──────── Given material

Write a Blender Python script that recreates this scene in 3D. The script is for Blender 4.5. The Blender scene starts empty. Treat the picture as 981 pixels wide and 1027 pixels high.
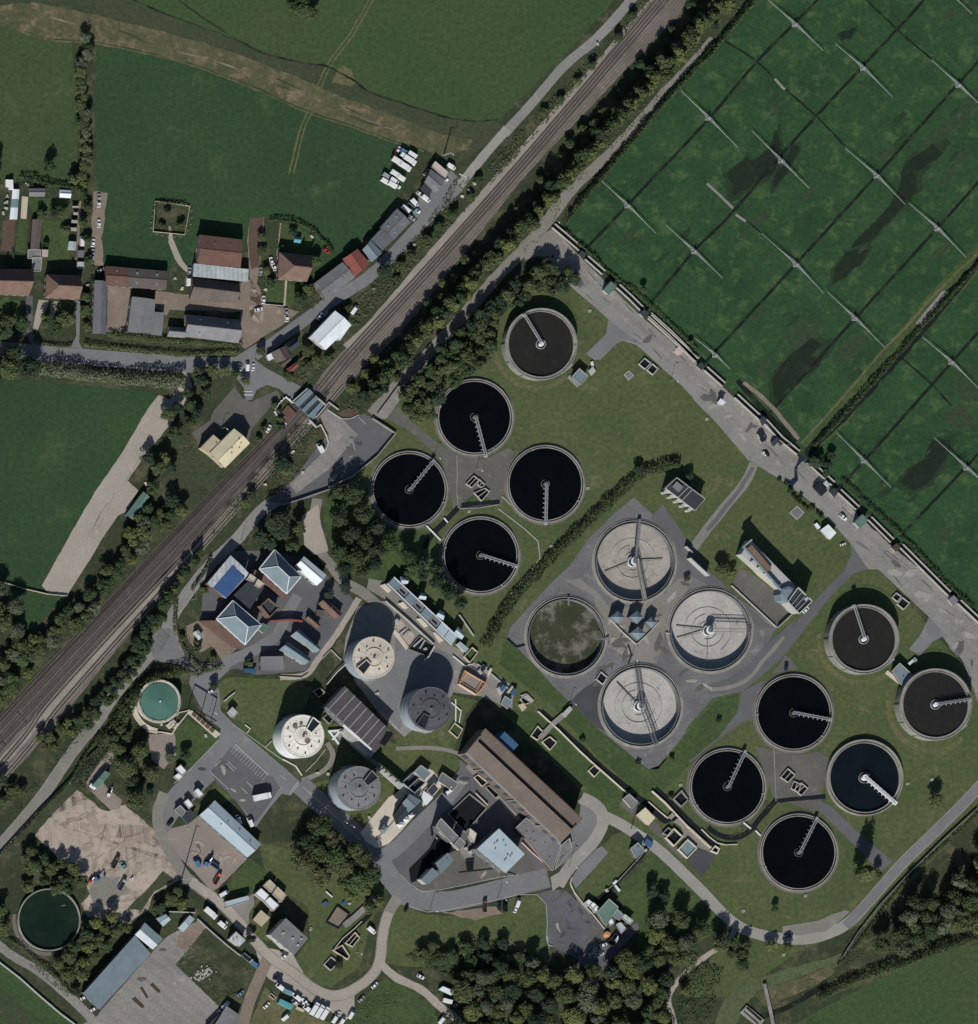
import bpy, bmesh, math, random
import numpy as np
from mathutils import Vector, noise
from mathutils.geometry import tessellate_polygon
random.seed(7)
R = random.Random(11)
S = 0.5                                    # metres per photo pixel
CAM = (-1540.0, -308.0, 4000.0)            # survey aircraft, west of the works
scene = bpy.context.scene
COL = scene.collection
# ---------------------------------------------------------------- survey windows -> world coordinates
WIN = {'p': (0, 0, 1)}
for k, x, y in [('1',0,0),('2',250,0),('3',500,0),('4',731,0)]: WIN[k] = (x, y, 3.924)
for k, x, y in [('A',0,170),('B',170,170),('C',330,130),('D',500,200),('E',650,300),('F',781,250),('G',0,340),('H',170,340),('I',330,300),
                ('J',330,440),('K',500,400),('L',640,430),('M',781,430),('N',0,520),('O',160,530),('P',320,570),('Q',500,580),('R',660,600),
                ('S',781,590),('T',0,680),('U',140,690),('V',300,720),('X',440,700),('Y',600,720),('Z',781,740),('a',0,827),('b',160,827),
                ('c',320,827),('d',500,827),('e',640,827),('f',781,827)]: WIN[k] = (x, y, 4.905)
for k, x, y in [('ha',200,540),('hb',260,540),('hc',380,570),('hd',370,740),('he',410,790),('hf',570,870),('hg',260,940),('hh',640,780),
                ('ib',590,510),('ic',730,530),('id',740,400),('ie',0,170),('if',375,140),('ig',280,370),('jb',310,680),('jc',200,870),
                ('jd',310,870),('jf',640,40),('jh',60,620)]: WIN[k] = (x, y, 9.81)
for k, x, y in [('ia',435,440),('ih',740,970),('jg',400,200)]: WIN[k] = (x, y, 12.2625)
for k, x, y in [('ja',450,640),('je',120,670)]: WIN[k] = (x, y, 8.175)

def P(px, py, h=0.0):
    """ground-plan position of a feature that stands h metres high (surveyed from the aerial photograph, relief displacement removed)"""
    gx, gy = (px - 490.5) * S, (513.5 - py) * S
    t = h / CAM[2]
    return (gx + (CAM[0] - gx) * t, gy + (CAM[1] - gy) * t)
def W(s, h=0.0):
    out = []; k = WIN['p']
    for tok in s.split():
        if tok.endswith(':'): k = WIN[tok[:-1]]; continue
        a, b = tok.split(',')
        out.append(P(k[0] + float(a) / k[2], k[1] + float(b) / k[2], h))
    return out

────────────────

Direction:
Report only the number of lines that hold the word "high".

Exercise result:
2